Office work environments have gone through a series of changes over the decades, and those aesthetic changes evoke the perceived character and quality of the workers and the company’s capacity for innovation. Standard ceiling lighting and office furniture, neutral-color walls, and formal atmospheres represent a serious, business-as-usual environment designed for maintaining productivity. An office with bright or odd-colored walls, unique light fixtures, unusual furniture, vibrant artwork, and a casual and playful atmosphere brings to mind a place where creative and innovative people thrive.
The approach is that a playful environment naturally yields brilliant ideas. Does it work? Empirical evidence for their effectiveness has remained remarkably thin. My colleague Manuel Sosa and I conducted four experiments involving more than a thousand participants. We tested how these spaces affect divergent thinking, or the cognitive process of generating many distinct solutions to an idea generation task. Our findings showed that unconventional workspaces do not always boost creativity, and in many cases, they actively hinder it. These environments become a cognitive trap when a task allows the mind to anchor to the architecture, objects in the room, and other environmental features, tethering the imagination to the immediate surroundings rather than setting it free. This becomes especially dangerous when solutions for the task at hand can be inspired by features of the workspace.
The Anchor Effect
In our first study, we randomly split participants between a conventional workspace and an unconventional one featuring unfinished ceilings, graffiti-covered walls, and colorful beanbags. We assigned a classic creativity task, which was to list as many objects as possible that incorporate a circle. To our surprise, those in the whimsical room performed significantly worse. They produced fewer ideas, and their suggestions lacked originality.
This is a phenomenon we call “cognitive anchoring.” When the human mind encounters a problem, it hunts for a starting point. An unconventional workspace provides vivid, salient cues like colorful artwork, unique light fixtures, or quirky props. While these aim to stimulate, they often bind the imagination.
In our experiment, participants in the “fun” room simply looked around. They saw steering wheels, globes, and stop signs drawn on the wall and wrote them down. Their brains took the path of least resistance. By shifting from big-picture exploration to local observation, they lose the mental momentum that fuels truly original thought. This finding goes against the prevailing thinking that unconventional workspaces lead to creative thinking and innovation. Counterintuitively, if the task at hand relates too closely to the environment, the result could be less interesting and unimaginative.
Ironic Attachment
However, our research revealed that the negative effect of the unconventional space can be reversed to become positive when the solutions for the task at hand cannot be inspired by features of the workspace. When we gave participants a task unrelated to their surroundings, brainstorming practical uses for an everyday item rather than circular objects, the vibrant environment allowed them to outperform their peers in the dull environment by roughly thirteen percentile points in terms of the number of ideas generated and eleven percentage points in terms of the originality of those ideas.

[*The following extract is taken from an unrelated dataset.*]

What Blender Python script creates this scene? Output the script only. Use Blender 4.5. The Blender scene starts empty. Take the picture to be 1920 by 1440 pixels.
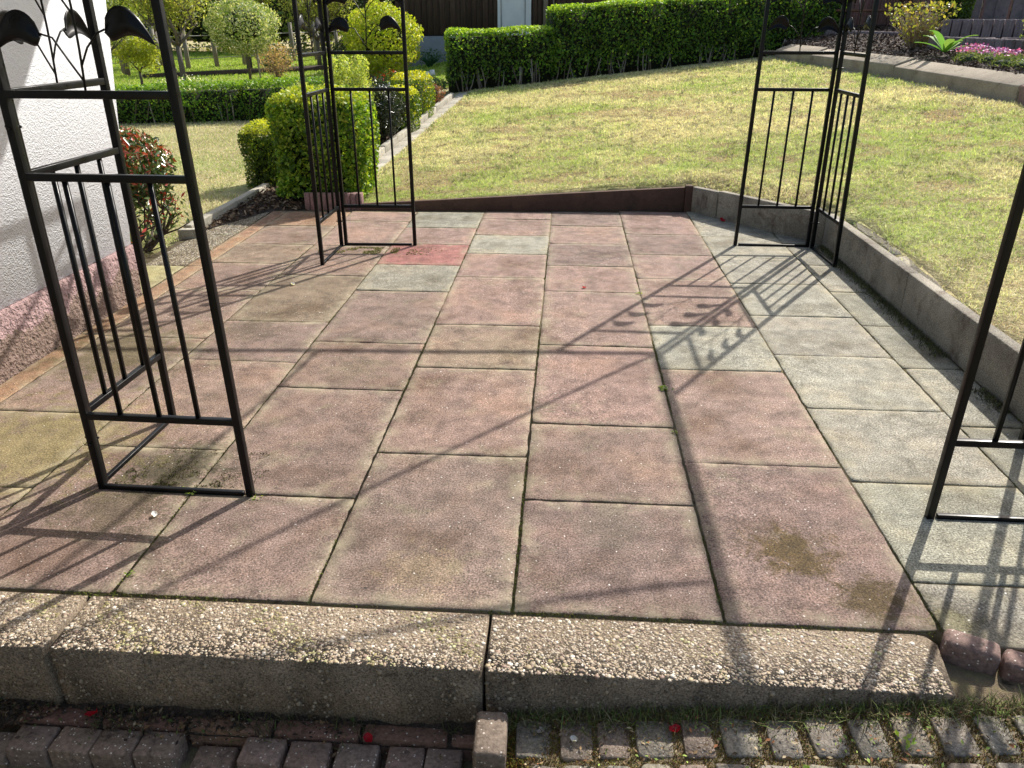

There’s this funny thing that happens when we try too hard to design what is believed to be a “creative” office. Too many firms imitate Google or Facebook, workspaces that are perceived to be innovative, and managers become disappointed when they don’t get the results they expected. For employees to get into that flow state where they are thinking differently, the space needs to be a bit more open-ended. It’s about giving the brain a little spark without providing it with the answers. Build an atmosphere where people feel mentally limber, where it’s okay to be curious, and respect how the people inside it think.
If we want people to think outside the box, we have to be thoughtful about what we’re putting inside the box with them. The best creative spaces remind you that you’re free to wander. Instead of trying to “design” creativity, we should be designing the freedom to just step away for a second. That’s when the good stuff happens.